Feb. 9 – Marshall Lewis Whitten, 52, 400 Easley Hwy., Pelzer, reported that someone knocked in the back door of his residence, ransacked his house, and took cash, jewelry, electronics, and a guitar valued at $3,180. T. A. Caron investigated.

Feb. 9 – Little General, Hwy. 86 Anderson Road, Piedmont, reported that a male customer requested two cases of Budweiser. When the clerk placed them on the counter, the suspect grabbed them and attempted to leave without paying. The clerk was able to grab one case which broke and fell on the floor. The suspect left in a small, red vehicle with one case. W. Mills investigated.

Feb. 9 – Renee Wanda Anderson, 33, 226 Park Row, Piedmont, reported that someone entered her residence and took the lock faces valued at $40 off the dead bolt locks on two doors. W. Mills investigated.

Feb. 9 – Century Farm Convenience Center, 2100 Hwy. 86, Piedmont, reported that one pack of Game 24 Red Hot Cash lottery tickets valued at $300 was missing.

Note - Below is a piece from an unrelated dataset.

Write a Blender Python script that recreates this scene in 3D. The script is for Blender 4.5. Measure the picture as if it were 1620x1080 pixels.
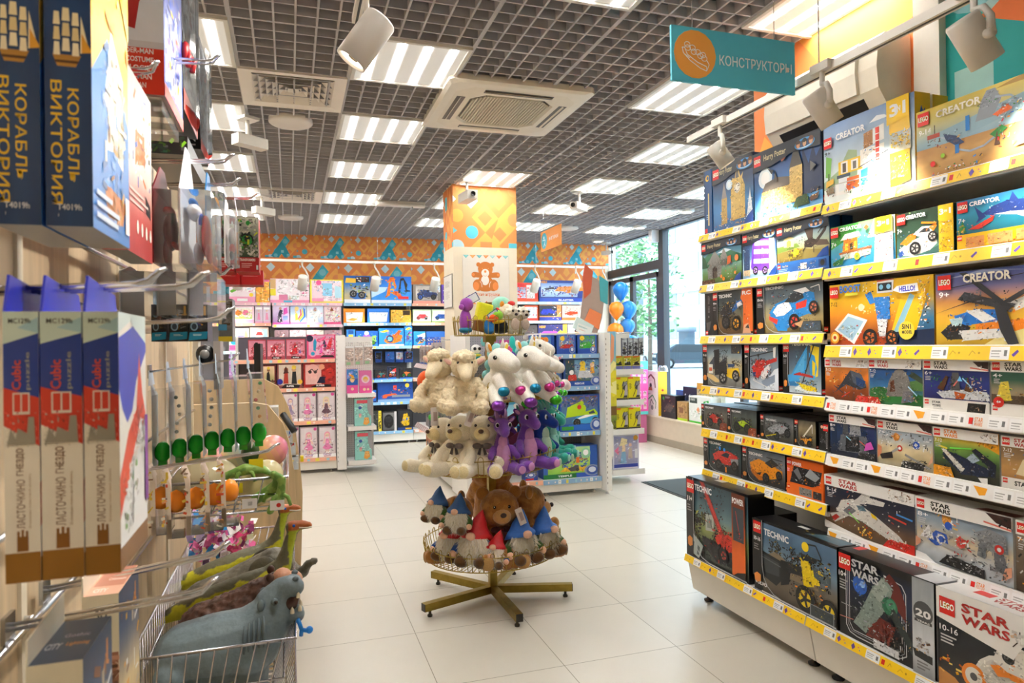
import bpy, math, random
from math import pi, sin, cos, radians as RD
from mathutils import Vector as V, Matrix, Euler, noise

S = bpy.context.scene
for o in list(bpy.data.objects):
	bpy.data.objects.remove(o)
COL = S.collection

# ---------------------------------------------------------------- camera
TH, ROLL, PITCH, EYE = RD(18.05), 0.0141, 3 / 1080, 1.51
_F = V((sin(TH), cos(TH), PITCH)).normalized()
_R = V((cos(TH), -sin(TH), 0))
_U = _R.cross(_F)
_X = (_R - ROLL * _U).normalized()
_Y = (_U + ROLL * _R).normalized()
cd = bpy.data.cameras.new('camera')
cd.sensor_width, cd.lens = 36, 24
cd.clip_start, cd.clip_end = 0.05, 300
cd.dof.use_dof, cd.dof.focus_distance, cd.dof.aperture_fstop = True, 3.6, 6.3
cam = bpy.data.objects.new('camera', cd)
COL.objects.link(cam)
_Z = -_F
cam.matrix_world = Matrix(((_X.x, _Y.x, _Z.x, 0), (_X.y, _Y.y, _Z.y, 0), (_X.z, _Y.z, _Z.z, EYE), (0, 0, 0, 1)))
S.camera = cam

# ---------------------------------------------------------------- sky, exposure
w = bpy.data.worlds.new('overcast_sky')
S.world = w
w.use_nodes = True
_bg = w.node_tree.nodes['Background']
_tc = w.node_tree.nodes.new('ShaderNodeTexCoord')
_sp = w.node_tree.nodes.new('ShaderNodeSeparateXYZ')
_rp = w.node_tree.nodes.new('ShaderNodeValToRGB')
_rp.color_ramp.elements[0].color = (0.62, 0.84, 1.0, 1)
_rp.color_ramp.elements[1].color = (0.80, 0.92, 1.0, 1)
w.node_tree.links.new(_tc.outputs['Generated'], _sp.inputs[0])
w.node_tree.links.new(_sp.outputs['Z'], _rp.inputs[0])
w.node_tree.links.new(_rp.outputs[0], _bg.inputs['Color'])
_bg.inputs['Strength'].default_value = 5.0
S.view_settings.view_transform = 'Standard'
S.view_settings.look = 'None'
S.view_settings.gamma = 1
S.view_settings.exposure = 0.45
S.view_settings.use_curve_mapping = False
PANEL_STRENGTH, SPOT_WATTS = 9.0, 45

# ---------------------------------------------------------------- helpers
def lin(c):
	return c / 12.92 if c <= 0.04045 else ((c + 0.055) / 1.055) ** 2.4
_hc = {}
def hx(s):
	if not isinstance(s, str):
		return s
	if s not in _hc:
		t = s if len(s) == 6 else ''.join(ch * 2 for ch in s)
		_hc[s] = tuple(lin(int(t[i:i + 2], 16) / 255) for i in (0, 2, 4)) + (1,)
	return _hc[s]

_mats = {}
def mat(kind):
	"""kind -> procedural material; the colour of each face comes from the mesh's own colour attribute."""
	if kind in _mats:
		return _mats[kind]
	m = bpy.data.materials.new(kind)
	m.use_nodes = True
	nt = m.node_tree
	N, L = nt.nodes, nt.links
	b = N['Principled BSDF']
	if kind in ('clear', 'glass'):
		out = N['Material Output']
		N.remove(b)
		tr, gl, mx, fr = (N.new('ShaderNode' + k) for k in ('BsdfTransparent', 'BsdfGlossy', 'MixShader', 'Fresnel'))
		gl.inputs['Roughness'].default_value = 0.05 if kind == 'clear' else 0.01
		fr.inputs['IOR'].default_value = 1.5 if kind == 'clear' else 1.35
		tr.inputs['Color'].default_value = (0.95, 0.97, 0.98, 1) if kind == 'clear' else (0.9, 0.97, 1, 1)
		if kind == 'clear':     # thin plastic film: white diffuse mixed in to imitate its pale reflections
			tl, m2 = N.new('ShaderNodeBsdfDiffuse'), N.new('ShaderNodeMixShader')
			m2.inputs[0].default_value = 0.13; tl.inputs['Color'].default_value = (0.9, 0.92, 0.94, 1)
			L.new(tr.outputs[0], m2.inputs[1]); L.new(tl.outputs[0], m2.inputs[2]); tr = m2
		L.new(fr.outputs[0], mx.inputs[0]); L.new(tr.outputs[0], mx.inputs[1]); L.new(gl.outputs[0], mx.inputs[2])
		L.new(mx.outputs[0], out.inputs[0])
		_mats[kind] = m
		return m
	at = N.new('ShaderNodeAttribute'); at.attribute_name = 'Col'
	tc = N.new('ShaderNodeTexCoord')
	nz = N.new('ShaderNodeTexNoise')
	L.new(tc.outputs['Object'], nz.inputs['Vector'])
	rough, metal, nscale, namp, bump = {
		'card': (0.34, 0, 30, 0.05, 0), 'matte': (0.75, 0, 12, 0.06, 0.02), 'gloss': (0.16, 0, 8, 0.04, 0),
		'plastic': (0.38, 0, 20, 0.05, 0.01), 'paint': (0.45, 0, 6, 0.05, 0.01), 'chrome': (0.22, 1, 40, 0.08, 0), 'brass': (0.36, 1, 25, 0.3, 0.05),
		'foil': (0.2, 0.65, 60, 0.2, 0.3), 'plush': (1, 0, 260, 0.35, 0.9), 'satin': (0.5, 0, 60, 0.15, 0.25), 'fur': (0.9, 0, 90, 0.12, 0),
		'rubber': (0.5, 0, 120, 0.2, 0.5), 'cloth': (0.95, 0, 400, 0.3, 0.4), 'stone': (0.8, 0, 5, 0.12, 0.05), 'light': (0.5, 0, 5, 0, 0),
		'wood': (0.5, 0, 7, 0.3, 0.03), 'leaf': (0.7, 0, 3, 0.5, 0.2)}[kind]
	nz.inputs['Scale'].default_value = nscale
	nz.inputs['Detail'].default_value = 3
	if kind == 'wood':
		mp = N.new('ShaderNodeMapping'); mp.inputs['Scale'].default_value = (3, 3, 0.25)
		L.new(tc.outputs['Object'], mp.inputs[0]); L.new(mp.outputs[0], nz.inputs['Vector'])
		nz.inputs['Distortion'].default_value = 1.2
	mr = N.new('ShaderNodeMapRange')
	mr.inputs['To Min'].default_value, mr.inputs['To Max'].default_value = 1 - namp, 1 + namp
	L.new(nz.outputs['Fac'], mr.inputs['Value'])
	mul = N.new('ShaderNodeVectorMath'); mul.operation = 'SCALE'
	L.new(at.outputs['Color'], mul.inputs[0]); L.new(mr.outputs[0], mul.inputs['Scale'])
	if kind == 'light':
		L.new(at.outputs['Color'], b.inputs['Emission Color'])
		b.inputs['Emission Strength'].default_value = 12
	L.new(mul.outputs[0], b.inputs['Base Color'])
	b.inputs['Roughness'].default_value = rough
	b.inputs['Metallic'].default_value = metal
	if kind in ('plush', 'cloth'):
		b.inputs['Sheen Weight'].default_value = 0.35
		b.inputs['Specular IOR Level'].default_value = 0.1
	if bump:
		bp = N.new('ShaderNodeBump'); bp.inputs['Strength'].default_value = min(1, bump); bp.inputs['Distance'].default_value = 0.002
		L.new(nz.outputs['Fac'], bp.inputs['Height']); L.new(bp.outputs[0], b.inputs['Normal'])
	_mats[kind] = m
	return m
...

J. M. Durham investigated.

Feb. 8 – Steven A. Brewer, 20, 216 Ridgecrest Drive, Easley, reported that someone broke out the driver’s window to his vehicle parked at the Anderson Jockey Lot and removed clothing, CDs and CD player, and a remote control car valued at $830. A. R. Hyslop investigated.

Feb. 8 – William Oscar Finley, 40, 109 Arthur Drive, Piedmont, reported that someone pried open the side door to his garage and took a John Deere tractor, front end loader, and back hoe attachment and a 12-foot trailer valued at $25,112. David M. Patten investigated.

Feb. 7 – Pinnacle Drilling and Blasting, 512 Hood Road, Greenville, reported that someone attempted to gain entry by prying open a door and causing $150 in damages. A. Digirolamo investigated.

Feb. 7 – Joey Harland Hogg, 40, 2109 Easley Hwy., Piedmont, reported that someone removed a 1990 Chevrolet Cavalier valued at $500 which was parked outside a business in Pelzer. A. Digirolamo investigated.

Feb. 7 – Stephanie N. Rhodes, 30, 4911 Hwy. 86, Easley, reported that someone removed a washer and dryer valued at $800 from her home. F. Wooten investigated.

Feb. 7 – Jason Michael Pearson, 1802 Elrod Road, Piedmont, reported that someone removed sporting goods valued at $850 from a toolbox in his vehicle. D. C. Fouts investigated.

Feb. 7 – Grant Lee Cluxton, 27, 117 Hopsewee Dr. Bldg. CC, Piedmont, reported that someone stole an air compressor and saw valued at $1,800 from the back of his truck. G. G. Diaz investigated.

Feb. 7 – Charles Winfield Lane, 20, 324 Santee Dr. Bldg. 100, Piedmont, reported that someone forced entry to a truck camper cover and stole an amplifier, instruments and a tuner valued at $1,210. G. G. Diaz investigated.

Feb. 6 – Ronald Lee Holbrooks, 39, 508 Woodcock Road, Pelzer, reported that someone attempted to pry open the trunk of his car causing $1,500 in damages. The suspect also pried open the rear sliding glass door to his business truck and entered a locked toolbox and took items valued at $2,135. J. M. Durham investigated.

Feb. 5 – Mark Edward Hayes, 46, 2440 Powdersville Road, Easley, reported that someone entered a garage and took two Echo backpack blowers value at $1,120. J. M. Durham investigated.

Feb. 3 – Cornelious Christy, 54, 203 Lewis Road, Williamston, reported that someone carried away a TV, VCR, and Cobra CB radio valued at $370 from a storage room. N. Mitchell investigated.

Feb. 3 – James Cooper, 55, 613 Three Bridges Road, Easley, reported that someone entered a garage and removed a red Craftsman rolling toolbox with assorted tools, three floor jacks, and a Honda air compressor valued at $3,100. D. Hodges, Jr. investigated.

Feb. 2 – Dale Chastain, 51, 108 Rich Drive, Pelzer, reported that a Vivitar digital camera and a Colt .32-caliber automatic pistol valued at $1,000 were missing from his residence. Jerry Brown investigated.